The patter of rain upon my window suggests Spring has arrived. The April showers signal renewal, growth, and TAXES. Yes, tax season–when accountants are sexy and when we, for at least a moment, pause to reflect on the often gross nature of our tax burden in the United States. I complain, of course, though I do “render” just as I am commanded, and I generally attempt to do so without grumbling.
The IRS, however, is making news for reasons beyond its normally assumed evil disposition. Slate offers a nice write-up on the ongoing ACLU investigation into the agency’s abuse of email.
The Electronic Communications Privacy Act enables government agencies to obtain email without a search warrant after they are more than 180 days old. This, it seems, may have emboldened the IRS to treat email as not protected under the Fourth Amendment’s requirements for reasonable searches and seizures.
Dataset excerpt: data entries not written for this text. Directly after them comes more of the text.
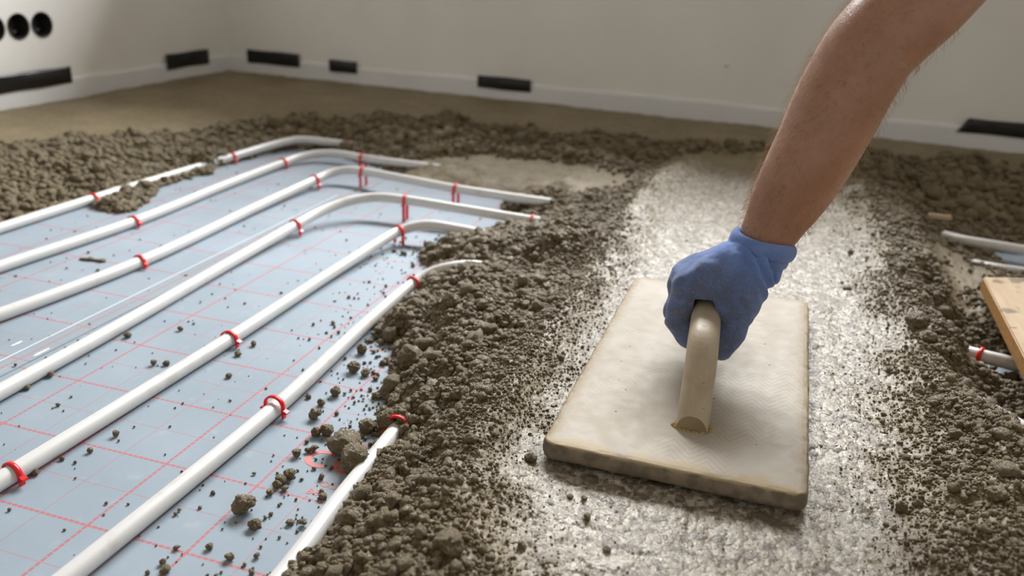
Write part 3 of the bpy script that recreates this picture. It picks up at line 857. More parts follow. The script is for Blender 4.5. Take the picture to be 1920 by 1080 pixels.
pipe('B', [Vector((-0.345, -0.3, zl)), P(-60, 521, zl), P(0, 500, zl), P(250, 416, zl), P(420, 348, zl), P(530, 306, 0.012), P(565, 294, 0.016), P(600, 288, 0.020), P(640, 289, 0.022), P(680, 296, 0.022), P(760, 307, 0.020), P(850, 318, 0.014), P(930, 326, 0.010)],
     'white heating pipe second from the left wall, bending right just before the mortar slabs')
pipe('C', [Vector((-0.20, -0.3, zl)), P(-60, 610, zl), P(0, 590, zl), P(262, 491, zl), P(480, 389, 0.011), P(590, 338, 0.018), P(620, 325, 0.024), P(650, 319, 0.030), P(690, 323, 0.032), P(760, 336, 0.032), P(855, 354, 0.031), P(960, 370, 0.031), P(1075, 386, 0.034), P(1180, 401, 0.030), P(1260, 412, 0.025)],
     'white heating pipe third from the left wall, longest stretch after its bend')
pipe('D', [Vector((-0.045, -0.3, z0)), P(-60, 768, z0), P(0, 735, z0), P(200, 625, z0), P(420, 499, z0), P(553, 423, 0.017), P(610, 393, 0.026), P(660, 376, 0.034), P(705, 370, 0.038), P(760, 375, 0.039), P(860, 391, 0.036), P(995, 413, 0.032), P(1035, 419, 0.032), P(1100, 429, 0.029), P(1180, 440, 0.025)],
     'white heating pipe fourth from the left wall, arching high above the foil')
pipe('E', [Vector((0.097, -0.3, z0)), P(-70, 945, z0), P(0, 902, z0), P(430, 636, z0), P(640, 500, 0.011), P(748, 434, 0.022), P(775, 425, 0.028), P(805, 422, 0.032), P(860, 430, 0.033), P(950, 448, 0.031), P(1020, 462, 0.027), P(1080, 472, 0.022)],
     'white heating pipe fifth from the left wall, ending at the dark mortar hollow')
pipe('F', [Vector((0.243, -0.3, z0)), P(60, 1136, z0), P(130, 1080, z0), P(515, 766, z0), P(690, 604, 0.011), P(775, 532, 0.018), P(805, 514, 0.026), P(835, 504, 0.034), P(870, 499, 0.038), P(905, 500, 0.037), P(960, 508, 0.028), P(1010, 518, 0.018)],
     'white heating pipe sixth from the left wall, bright long run beside the front heap')
pipe('G', [Vector((0.397, -0.3, z0)), P(530, 1080, z0), P(640, 935, z0), P(745, 805, z0), P(815, 715, z0), P(870, 650, z0)],
     'white heating pipe nearest the camera, smeared with mortar and running under the heap')
GR_ = 'pipe stretches showing through the mortar at the right'
pipe('H', [P(1770, 441, 0.016), P(1805, 450, 0.020), P(1860, 459, 0.022), P(1920, 469, 0.022), P(2020, 486, 0.02), P(2200, 516, 0.012)], 'white heating pipe at the far right, lying bare above the foil patch', GR_)
pipe('I', [P(1780, 652, 0.014), P(1838, 667, 0.019), P(1880, 677, 0.020), P(1930, 689, 0.020), P(2040, 716, 0.016), P(2200, 760, 0.012)], 'white heating pipe at the right edge beside the red clip', GR_)
pipe('J', [P(1835, 757, 0.020), P(1885, 786, 0.026), P(1930, 812, 0.026), P(2040, 880, 0.014)], 'white heating pipe glimpsed as a short scrap low at the right edge', GR_)
pipe('K', [P(1820, 494, 0.004), P(1865, 503, 0.010), P(1920, 511, 0.011), P(2060, 534, 0.01)], 'white heating pipe barely showing between foil patch and plank at the right', GR_)

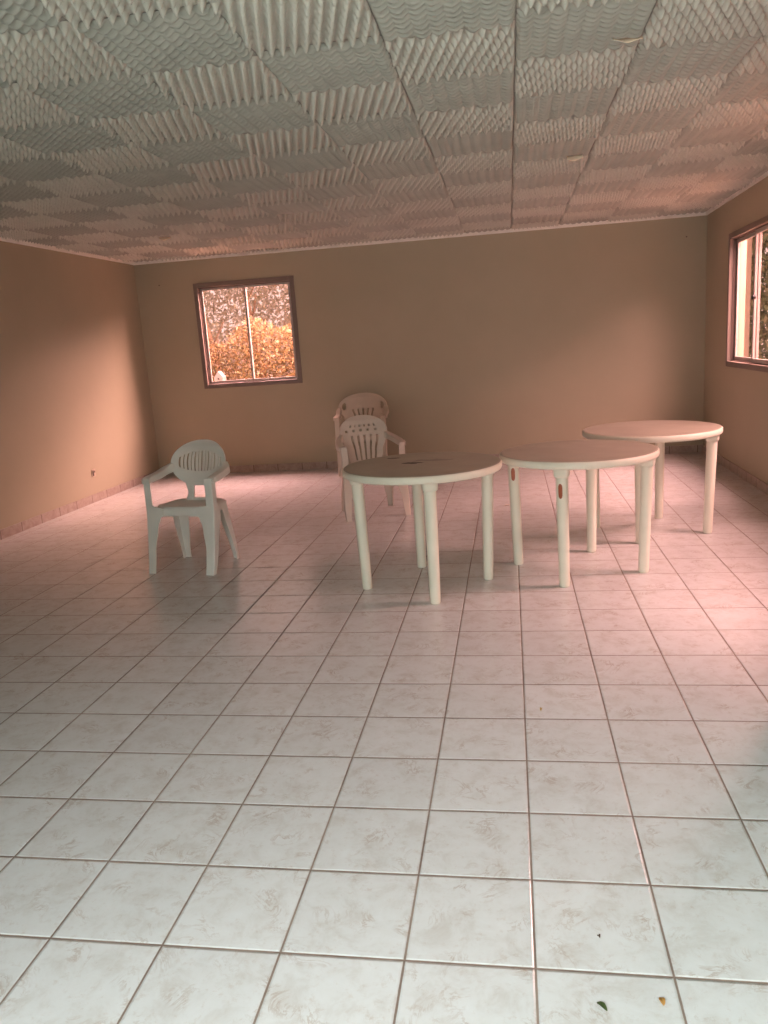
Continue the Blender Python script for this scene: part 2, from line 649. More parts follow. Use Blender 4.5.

As the article notes, in 2010, a circuit court determined that email communication is protected under the Fourth Amendment no matter how old it might be, so government agents would need to provide a warrant before they can search or seize email communications.
This is an ongoing issue of litigation that the Supreme Court will need to address. The key issue legally is that the Fourth Amendment was written to require government to engage in a meaningful process before it can simply collect information to use in a criminal matter. The Supreme Court has always allowed for collection to occur through surveillance “in plain view” without a warrant or justification. This is why, for example, traffic cameras are constitutional because what they capture is in plain view and there is no expectation of privacy for citizens as they drive in their cars on public streets. To do more than look at what is in plain view, the government must show probable cause that a crime has been or is about to be committed.
Technology, though, has changed the nature of surveillance. Now, the government can monitor many things “in plain view” through cameras, satellites, or drones and it can do so with comparatively few resources. Put differently, if you required officers to physically witness what is in “plain view,” there are limits to what government can observe. With electronic tracking, those limits nearly vanish. Government can now observe and then find patterns of potentially criminal behavior within those observations. I hope the Supreme Court will determine that our use of email indeed contains a reasonable expectation of privacy and that government will have to obtain a warrant to examine emails. I want government to jump over at least a few hurdles in order to monitor someone.
When I bring up these issues with students and others, I often hear, “if you aren’t doing anything wrong, you have nothing to worry about.” That comment simply misses the point. Freedom is not having to worry about government observing you and monitoring your every move, whether you are doing anything wrong or not. Of course, we want government to catch the bad guys, but we also don’t want it to scrutinize innocent citizens unnecessarily or to collect information needlessly. The potential for abuse is real and should not be ignored.